▶ WHAT THE TASK ASKS:
Please output the data below exactly as given, starting at its first line and stopping after the line that contains "from mathutils import Vector, Matrix".

▶ STORED DATA:

========

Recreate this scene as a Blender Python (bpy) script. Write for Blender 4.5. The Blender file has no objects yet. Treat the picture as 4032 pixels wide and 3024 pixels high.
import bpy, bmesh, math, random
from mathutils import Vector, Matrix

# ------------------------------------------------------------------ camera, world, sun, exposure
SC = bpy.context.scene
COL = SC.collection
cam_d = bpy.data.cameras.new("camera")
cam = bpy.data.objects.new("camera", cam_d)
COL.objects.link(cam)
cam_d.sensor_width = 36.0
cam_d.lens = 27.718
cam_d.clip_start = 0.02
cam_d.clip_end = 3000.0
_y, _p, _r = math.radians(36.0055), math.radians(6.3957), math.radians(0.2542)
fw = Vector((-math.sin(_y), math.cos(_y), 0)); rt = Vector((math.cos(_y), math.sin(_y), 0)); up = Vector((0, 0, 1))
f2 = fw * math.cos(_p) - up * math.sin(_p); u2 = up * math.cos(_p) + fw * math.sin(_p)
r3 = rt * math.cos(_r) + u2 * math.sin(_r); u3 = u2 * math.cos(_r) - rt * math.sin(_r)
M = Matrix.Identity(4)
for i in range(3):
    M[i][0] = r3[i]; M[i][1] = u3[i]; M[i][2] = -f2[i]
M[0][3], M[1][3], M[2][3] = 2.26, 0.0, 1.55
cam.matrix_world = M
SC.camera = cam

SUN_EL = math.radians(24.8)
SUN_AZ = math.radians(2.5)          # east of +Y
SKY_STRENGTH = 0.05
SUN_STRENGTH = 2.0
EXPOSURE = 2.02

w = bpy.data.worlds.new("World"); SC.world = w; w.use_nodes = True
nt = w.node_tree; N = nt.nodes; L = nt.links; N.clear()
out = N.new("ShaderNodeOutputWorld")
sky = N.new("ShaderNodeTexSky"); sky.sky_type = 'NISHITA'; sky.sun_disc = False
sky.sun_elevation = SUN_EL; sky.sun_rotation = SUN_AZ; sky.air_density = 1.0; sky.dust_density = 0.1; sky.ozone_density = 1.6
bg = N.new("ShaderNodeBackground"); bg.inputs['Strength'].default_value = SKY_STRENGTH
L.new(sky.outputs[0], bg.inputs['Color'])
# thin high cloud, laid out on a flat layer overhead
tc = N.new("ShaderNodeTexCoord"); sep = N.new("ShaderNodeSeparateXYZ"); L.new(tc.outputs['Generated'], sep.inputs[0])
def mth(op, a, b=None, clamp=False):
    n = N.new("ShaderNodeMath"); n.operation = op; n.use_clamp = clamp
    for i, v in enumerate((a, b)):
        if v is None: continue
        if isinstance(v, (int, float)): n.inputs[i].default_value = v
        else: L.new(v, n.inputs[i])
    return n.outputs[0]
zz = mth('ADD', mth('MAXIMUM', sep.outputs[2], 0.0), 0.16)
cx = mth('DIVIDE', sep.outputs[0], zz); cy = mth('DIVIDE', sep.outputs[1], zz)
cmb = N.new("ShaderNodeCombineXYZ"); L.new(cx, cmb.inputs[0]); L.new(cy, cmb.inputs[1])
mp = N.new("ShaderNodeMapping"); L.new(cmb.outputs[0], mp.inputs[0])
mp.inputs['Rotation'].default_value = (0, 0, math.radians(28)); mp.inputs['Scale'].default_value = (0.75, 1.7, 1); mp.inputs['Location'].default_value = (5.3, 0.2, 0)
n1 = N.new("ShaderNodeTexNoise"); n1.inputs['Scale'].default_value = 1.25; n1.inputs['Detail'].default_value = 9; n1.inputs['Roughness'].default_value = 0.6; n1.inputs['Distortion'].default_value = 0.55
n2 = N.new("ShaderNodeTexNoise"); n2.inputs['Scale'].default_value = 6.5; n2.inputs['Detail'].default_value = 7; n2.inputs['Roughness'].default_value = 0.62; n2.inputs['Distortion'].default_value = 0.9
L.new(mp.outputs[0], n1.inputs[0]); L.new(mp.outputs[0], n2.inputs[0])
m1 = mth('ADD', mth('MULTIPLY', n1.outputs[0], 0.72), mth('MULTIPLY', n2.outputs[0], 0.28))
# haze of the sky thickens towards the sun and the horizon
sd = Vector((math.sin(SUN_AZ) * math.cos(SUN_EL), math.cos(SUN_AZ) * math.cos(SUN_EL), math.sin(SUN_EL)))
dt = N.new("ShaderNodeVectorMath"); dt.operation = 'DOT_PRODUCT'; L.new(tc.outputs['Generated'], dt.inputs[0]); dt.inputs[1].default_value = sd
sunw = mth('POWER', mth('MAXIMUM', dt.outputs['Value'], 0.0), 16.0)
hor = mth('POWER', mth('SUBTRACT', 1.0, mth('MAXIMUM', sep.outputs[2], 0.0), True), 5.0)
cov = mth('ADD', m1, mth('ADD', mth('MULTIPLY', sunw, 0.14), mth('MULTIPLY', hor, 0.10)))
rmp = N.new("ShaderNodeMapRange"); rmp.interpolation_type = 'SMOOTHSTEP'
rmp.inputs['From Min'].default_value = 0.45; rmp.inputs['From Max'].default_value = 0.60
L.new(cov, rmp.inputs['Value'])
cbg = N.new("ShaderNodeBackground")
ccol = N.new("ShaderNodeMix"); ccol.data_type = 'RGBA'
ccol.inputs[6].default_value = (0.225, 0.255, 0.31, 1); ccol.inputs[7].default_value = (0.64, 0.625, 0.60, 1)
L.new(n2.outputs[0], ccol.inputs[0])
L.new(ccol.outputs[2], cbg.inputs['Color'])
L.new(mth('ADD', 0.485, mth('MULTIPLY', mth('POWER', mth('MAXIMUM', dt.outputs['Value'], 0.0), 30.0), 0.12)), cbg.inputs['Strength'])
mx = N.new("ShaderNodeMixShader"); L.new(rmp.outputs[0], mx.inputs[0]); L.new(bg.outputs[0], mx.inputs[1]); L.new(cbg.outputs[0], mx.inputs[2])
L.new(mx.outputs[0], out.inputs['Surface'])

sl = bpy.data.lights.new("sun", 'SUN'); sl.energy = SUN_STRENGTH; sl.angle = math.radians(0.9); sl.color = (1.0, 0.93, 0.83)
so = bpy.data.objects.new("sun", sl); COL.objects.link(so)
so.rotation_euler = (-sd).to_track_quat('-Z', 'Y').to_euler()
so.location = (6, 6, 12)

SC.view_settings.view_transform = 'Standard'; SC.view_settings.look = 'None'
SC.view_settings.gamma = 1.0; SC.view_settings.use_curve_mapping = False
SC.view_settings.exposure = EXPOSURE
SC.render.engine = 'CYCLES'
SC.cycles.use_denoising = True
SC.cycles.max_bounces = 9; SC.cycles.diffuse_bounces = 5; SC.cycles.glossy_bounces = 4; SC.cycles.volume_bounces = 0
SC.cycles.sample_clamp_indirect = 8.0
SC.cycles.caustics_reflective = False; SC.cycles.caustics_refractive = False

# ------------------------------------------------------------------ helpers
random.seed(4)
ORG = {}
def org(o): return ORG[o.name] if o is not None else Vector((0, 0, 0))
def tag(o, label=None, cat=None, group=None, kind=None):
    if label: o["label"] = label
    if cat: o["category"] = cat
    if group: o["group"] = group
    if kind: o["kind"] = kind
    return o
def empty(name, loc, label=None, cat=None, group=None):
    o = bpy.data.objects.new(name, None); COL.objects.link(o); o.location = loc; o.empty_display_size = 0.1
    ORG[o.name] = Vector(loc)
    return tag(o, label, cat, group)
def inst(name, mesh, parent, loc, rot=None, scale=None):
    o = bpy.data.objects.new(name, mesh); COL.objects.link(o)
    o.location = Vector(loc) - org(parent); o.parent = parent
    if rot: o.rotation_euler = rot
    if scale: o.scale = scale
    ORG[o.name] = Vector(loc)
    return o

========

▶ ANSWER TO THIS PROBLEM:
Recreate this scene as a Blender Python (bpy) script. Write for Blender 4.5. The Blender file has no objects yet. Treat the picture as 4032 pixels wide and 3024 pixels high.
import bpy, bmesh, math, random
from mathutils import Vector, Matrix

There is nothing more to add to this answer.